Una zona industriale nei sobborghi di Lisbona, oggi. Dalla sera alla mattina gli operai di una fabbrica di ascensori assistono increduli alla sottrazione delle macchine, dell'arresto della produzione e dell'insediamento di una nuova direzione, che con movimenti graduali e subdoli cerca soluzioni individuali a un problema collettivo. Mentre salgono l'ansia per il futuro e la tensione per la paura del licenziamento, intervengono i sindacati. I lavoratori hanno le reazioni più diverse, mentre un intellettuale dai contorni sfuocati (il documentarista Daniele Incalcaterra, alla Mostra di Venezia nel 2012 con El Impenetrable, produzione franco-argentina codiretta con Fausta Quattrini) si infiltra tra di loro per osservare e facilitare le dinamiche in corso e documentarne il processo.

Feconda, pungente opera prima, incentrata sulla crisi economica europea, A fábrica de nada non si limita a rilevarne le conseguenze devastanti sulle esistenze, ma va a fondo nella critica del turbo-capitalismo, con distese sequenze di serrato, concettoso confronto assembleare che tra le tante cose rilevano l'avvenuto baratto della felicità con la possibilità di consumare.

Nell'impoverimento materiale e spirituale che ne deriva, la resistenza di questo manipolo di operai potrebbe stagliarsi come un esempio di un nuovo sistema economico che non azzeri totalmente la solidarietà e l'elemento umano. A questo proposito si inseriscono nelle scene alcune voci fuori campo: la prima, femminile, dichiara da una radio: «uno spettro si aggira per l'Europa: lo spettro della sua fine», aggiornando il Manifesto del Partito Comunista di Marx e Engels.

Si ragiona insomma di nuove schiavitù, rapacità delle banche, deprivazione del tempo libero e del desiderio (nella vicenda di Zé, protagonista più giovane del gruppo, padre vicario, aspirazioni di cantante punk, in una relazione precaria con l'estetista e cameriera d'albergo Carla). Ma anche di rapporto tra produttività e ridistribuzione, stato sociale, delocalizzazione, fallimento o abdicazione della politica in favore del mercato. In sostanza, di una condizione indotta di emergenza permanente.
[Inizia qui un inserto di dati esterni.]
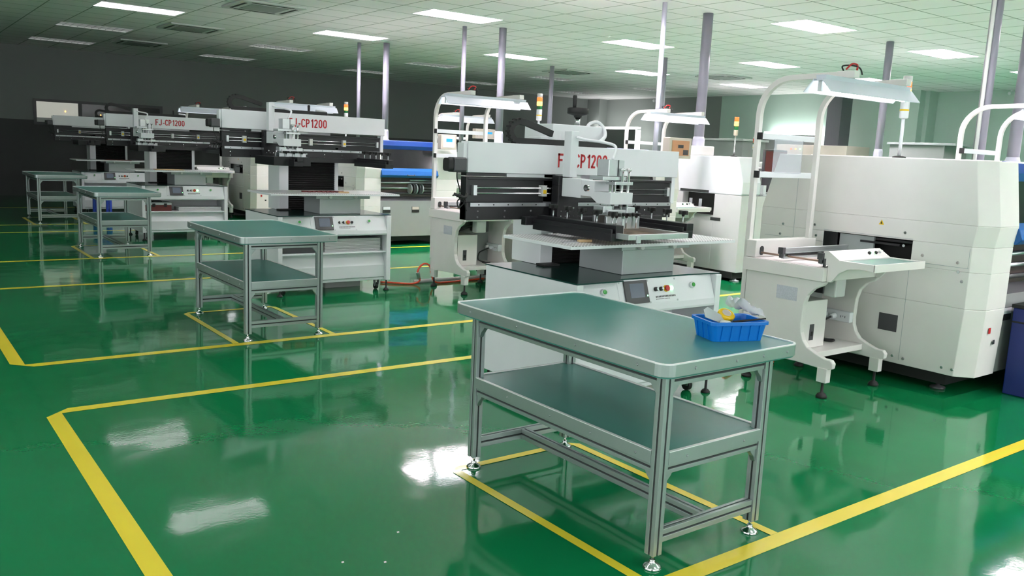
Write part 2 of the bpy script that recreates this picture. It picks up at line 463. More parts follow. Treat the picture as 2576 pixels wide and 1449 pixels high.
def grooves(mb, ax, c, a, b, w=.04, g=.007, wz=None):
    h = w / 2; k = (wz or w) / 2
    if ax == 'z':
        mb.box(c[0] - g / 2, c[0] + g / 2, c[1] - k + .0045, c[1] + k - .0045, a, b); mb.box(c[0] - h + .0045, c[0] + h - .0045, c[1] - g / 2, c[1] + g / 2, a, b)
    elif ax == 'x':
        mb.box(a, b, c[0] - g / 2, c[0] + g / 2, c[1] - k + .0045, c[1] + k - .0045); mb.box(a, b, c[0] - h + .0045, c[0] + h - .0045, c[1] - g / 2, c[1] + g / 2)
    else:
        mb.box(c[0] - g / 2, c[0] + g / 2, a, b, c[1] - k + .0045, c[1] + k - .0045); mb.box(c[0] - h + .0045, c[0] + h - .0045, a, b, c[1] - g / 2, c[1] + g / 2)
    return mb


def rrect(x0, x1, y0, y1, r, n=6):
    p = []
    for cx, cy, a in ((x1 - r, y0 + r, -PI / 2), (x1 - r, y1 - r, 0), (x0 + r, y1 - r, PI / 2), (x0 + r, y0 + r, PI)):
        p += [(cx + r * math.cos(a + PI / 2 * i / n), cy + r * math.sin(a + PI / 2 * i / n)) for i in range(n + 1)]
    return p


def ring(mb, outer, inner, z0, z1):
    n = len(outer)
    v = [(x, y, z) for z in (z0, z1) for pl in (outer, inner) for x, y in pl]
    f = []
    for i in range(n):
        j = (i + 1) % n
        f += [(i, j, 2 * n + j, 2 * n + i), (n + i, 3 * n + i, 3 * n + j, n + j), (2 * n + i, 2 * n + j, 3 * n + j, 3 * n + i), (i, n + i, n + j, j)]
    mb.add(v, f, False)
    return mb


def bench(loc, label):
    t = thing('workbench', label, 'workbench', loc, 0, 'green-topped aluminium workbenches')
    L = 1.17; Wd = .57          # leg centre spacing (y, x); origin at the near left leg
    for lx in (0, Wd):
        for ly in (0, L):
            leg = extr(MB(), 'z', (lx, ly), .055, .735, .045)
            lo = leg.build('leg', 'bench_alu', t, .001)
            grooves(MB(), 'z', (lx, ly), .056, .734, .045).build('slot', 'groove', lo, 0)
            ft = MB().lathe((lx, ly, 0), [(.034, 0), (.036, .004), (.03, .012), (.014, .02), (.011, .03), (.011, .034)], 20)
            ft.cyl((lx, ly, .03), (lx, ly, .057), .006)
            ft.build('levelling_foot', 'chrome', lo, 0)
    for z, nm in ((.715, 'upper'), (.385, 'shelf')):
        r = MB(); g = MB()
        for lx in (0, Wd): extr(r, 'y', (lx, z), .024, L - .024, .034, wz=.04); grooves(g, 'y', (lx, z), .024, L - .024, .034, wz=.04)
        for ly in (0, L): extr(r, 'x', (ly, z), .024, Wd - .024, .034, wz=.04); grooves(g, 'x', (ly, z), .024, Wd - .024, .034, wz=.04)
        o = r.build(nm + '_rail', 'bench_alu', t, .001); g.build('slot', 'groove', o, 0)
    r = MB(); g = MB()
    for ly in (0, L): extr(r, 'x', (ly, .125), .024, Wd - .024, .034, wz=.05); grooves(g, 'x', (ly, .125), .024, Wd - .024, .034, wz=.05)
    extr(r, 'y', (Wd / 2, .125), .018, L - .018, .034, wz=.05); grooves(g, 'y', (Wd / 2, .125), .018, L - .018, .034, wz=.05)
    o = r.build('stretcher', 'bench_alu', t, .001); g.build('slot', 'groove', o, 0)
    for lx in (0, Wd):
        for ly in (0, L):
            for z in (.695, .365):
                s = 1 if ly == 0 else -1
                bk = MB().prism([(ly + s * .023, z), (ly + s * .06, z), (ly + s * .053, z - .012), (ly + s * .035, z - .03), (ly + s * .023, z - .055)], 'x', lx - .012, lx + .012)
                s = 1 if lx == 0 else -1
                bk.prism([(lx + s * .023, z), (lx + s * .06, z), (lx + s * .053, z - .012), (lx + s * .035, z - .03), (lx + s * .023, z - .055)], 'y', ly - .012, ly + .012)
                bk.build('corner_bracket', 'bench_alu', t, .002)
    # top: board, green mat, aluminium edge trim with bright lip
    o = rrect(-.065, .715, -.055, 1.29, .05); i_ = rrect(-.061, .711, -.051, 1.286, .046)
    MB().prism(i_, 'z', .7355, .786).build('tabletop', 'mat_green', t, 0)
    tr = ring(MB(), rrect(-.067, .717, -.057, 1.292, .052), i_, .742, .788).build('edge_trim', 'bench_alu', t, .001)
    ring(MB(), rrect(-.0672, .7172, -.0572, 1.2922, .052), rrect(-.0585, .7085, -.0485, 1.2835, .044), .786, .7905).build('bright_lip', 'bright', tr, 0)
    sc = MB()
    for yy in (.08, .42, .8, 1.15): sc.cyl((-.067, yy, .764), (-.071, yy, .764), .006, .004, 10)
    for xx in (.09, .32, .48, .63): sc.cyl((xx, -.057, .764), (xx, -.061, .764), .006, .004, 10)
    sc.build('screw', 'steel', tr, 0)
    # shelf between the legs
    MB().box(-.012, Wd + .012, .026, L - .026, .4352, .4462).box(.024, Wd - .024, -.012, L + .012, .4354, .446).build('shelf_mat', 'mat_green', t, 0)
    tr = MB().box(-.024, -.012, .0235, L - .0235, .4, .448).box(Wd + .012, Wd + .024, .0235, L - .0235, .4, .448)
    tr.box(.0235, Wd - .0235, -.024, -.012, .4, .448).box(.0235, Wd - .0235, L + .012, L + .024, .4, .448)
    tr = tr.build('shelf_trim', 'bench_alu', t, .001)
    lp = MB().box(-.0245, -.011, .0235, L - .0235, .4482, .451).box(Wd + .011, Wd + .0245, .0235, L - .0235, .4482, .451).box(.0235, Wd - .0235, -.0245, -.011, .4482, .451).box(.0235, Wd - .0235, L + .011, L + .0245, .4482, .451)
    lp.build('bright_lip', 'bright', tr, 0)
    sc = MB()
    for yy in (.1, .35, .6, .9): sc.cyl((-.024, yy, .42), (-.028, yy, .42), .005, .003, 8)
    for xx in (.12, .45): sc.cyl((xx, -.024, .42), (xx, -.028, .42), .005, .003, 8)
    sc.build('screw', 'steel', tr, 0)
    return t


bench((2.235, 2.01, 0), 'nearest aluminium workbench with green top and shelf, carrying the blue bin')
bench((2.215, 6.17, 0), 'second aluminium workbench from the camera, empty green top and shelf, in the second bay')
bench((2.21, 11.2, 0), 'third aluminium workbench from the camera, empty green top, at the left')
bench((2.19, 15.55, 0), 'farthest aluminium workbench, small at the left edge before the dark wall')

# ---------------------------------------------------------------- blue bin and contents
bn = thing('parts_bin', 'bright blue plastic bin holding tools, on the nearest workbench', 'bin', (2.645, 2.145, .7865), math.radians(-20))
def bin_shell():
    mb = MB(); n = 0
    lo_o = rrect(0, .225, 0, .15, .02); hi_o = rrect(-.012, .237, -.012, .162, .022)
    lo_i = rrect(.005, .22, .005, .145, .018); hi_i = rrect(-.007, .232, -.007, .157, .02)
    k = len(lo_o)
    rim_o = rrect(-.02, .245, -.02, .17, .026); rim_l = rim_o
    rings = [(lo_o, 0), (hi_o, .068), (rim_o, .068), (rim_o, .08), (hi_i, .08), (lo_i, .006)]
    for pl, z in rings: mb.v += [(x, y, z) for x, y in pl]
    for r in range(len(rings) - 1):
        for i in range(k):
            j = (i + 1) % k; mb.f.append((r * k + i, r * k + j, (r + 1) * k + j, (r + 1) * k + i)); mb.sm.append(False)
    mb.f += [tuple(range(k))[::-1], tuple(range(5 * k, 6 * k))]; mb.sm += [False, False]
    return mb
bin_shell().build('body', 'bin_blue', bn, 0)
for k in range(5):
    x = .03 + k * .042
    MB().prism([(-.001, .003), (-.012, .066), (-.016, .066), (-.005, .003)], 'x', x, x + .008).build('rib', 'bin_blue', bn, 0)
for k in range(3):
    y = .03 + k * .042
    MB().prism([(-.001, .003), (-.012, .066), (-.016, .066), (-.005, .003)], 'y', y, y + .008).build('rib', 'bin_blue', bn, 0)
bl = Matrix.Translation((2.645, 2.145, .7865)) @ Matrix.Rotation(math.radians(-20), 4, 'Z')
def inb(x, y, z): return tuple(bl @ Vector((x, y, z)))
tm = thing('tape_measure', 'yellow and grey tape measure lying tilted on top of the blue bin', 'tape measure', inb(.095, .085, .085), math.radians(-20))
bd = MB().prism([(.034 * math.cos(a) * (1.08 if math.cos(a) > 0 and math.sin(a) < 0 else 1), .031 * math.sin(a) * (1.05 if math.cos(a) > 0 and math.sin(a) < 0 else 1)) for a in [2 * PI * i / 24 for i in range(24)]], 'z', -.016, 0).build('lower_shell', 'greymetal', tm, .004)
bd2 = MB().prism([(.035 * math.cos(a) * (1.08 if math.cos(a) > 0 and math.sin(a) < 0 else 1), .032 * math.sin(a) * (1.05 if math.cos(a) > 0 and math.sin(a) < 0 else 1)) for a in [2 * PI * i / 24 for i in range(24)]], 'z', 0, .02).build('upper_shell', 'yellow', tm, .006)
MB().lathe((0, 0, .02), [(.019, -.001), (.019, .0015), (.014, .003)], 20).build('centre_label', 'beige', tm, 0)
MB().box(.033, .05, -.034, -.024, -.006, .004).build('tape_tip', 'yellow', tm, .001)
tm.rotation_euler = (math.radians(32), math.radians(8), math.radians(-30))
sp = MB().prism([(-.085, .0), (-.095, .03), (-.075, .048), (.05, .024), (.06, -.004)], 'y', -.0015, .0015).build('scraper', 'greymetal', None, 0)
sp.location = inb(.06, .05, .066); sp.rotation_euler = (math.radians(-28), math.radians(18), math.radians(-14))
tag(sp, 'grey metal scraper blade leaning out of the blue bin at its left', 'scraper')
bg = MB(); nn = 11
for i in range(nn):
    for j in range(7):
        u, v = i / (nn - 1), j / 6
        bg.v.append((.16 * u, .085 * v - .02 * u, .075 - .085 * u * u * .6 + .02 * math.sin(7 * u + 3 * v) * (1 - u * .4) + .012 * math.sin(11 * v + 4 * u)))
for i in range(nn - 1):
    for j in range(6): bg.f.append((i * 7 + j, i * 7 + j + 1, (i + 1) * 7 + j + 1, (i + 1) * 7 + j)); bg.sm.append(True)
bg = bg.build('plastic_bag', 'bag', None, 0); bg.location = inb(.095, .02, .074); bg.scale = (.85, .85, 1); bg.rotation_euler = (0, 0, math.radians(-20))
sb = bg.modifiers.new('thick', 'SOLIDIFY'); sb.thickness = .0008
tag(bg, 'crumpled clear plastic bag heaped in the blue bin behind the tape measure', 'plastic bag')
o = MB().cyl(inb(.09, .01, .078), inb(.25, .03, .085), .005, .003).build('pen', 'rubber', None, 0)
tag(o, 'thin black pen lying across the right rim of the blue bin', 'pen')
o = MB().lathe(inb(.065, .028, .06), [(.02, 0), (.022, .01), (.02, .018)], 18).build('tape_roll', 'white', None, .002)
tag(o, 'small white round lid lying at the front inside the blue bin', 'lid')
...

Come non se n'è mai sentito, in termini così specifici e articolati, nemmeno negli appassionati momenti di confronto comunitario che hanno sempre contraddistinto i film di Ken Loach.

Mentre decide per l'occupazione e autogestione di una fabbrica improduttiva e silenziosa - ossimoro raggelante -, il gruppo si rende al tempo stesso disponibile a interviste in cui il piano della finzione sembra sconfinare in quello della realtà. C'è posto anche per un angolo musical e per un finale aperto sul futuro dell'umanità. In questo contesto desolante, gli animali - un coniglio squartato, un acquario di pesci dimenticato in un ufficio del personale, una coppia di struzzi minacciosi usciti dal nulla - appaiono come le uniche entità dotate di un sentire pulsante, reattivo, di vita.

E infatti, pur con un chiaro rifiuto della violenza, il film di Pedro Pinho (classe 1977), nella complessità dei temi proposti, fornisce più di un motivo per caricare di nuovo le mitragliatrici che il padre di Zè ha sotterrato dopo la Rivoluzione dei Garofani del 1974. Qualsiasi sia l'opinione politica di chi è in sala, tre ore guadagnate a ripensare criticamente l'attualità e il valore attribuito al proprio tempo. In concorso al Torino Film Festival (e prima alla Quinzaine di Cannes 2017).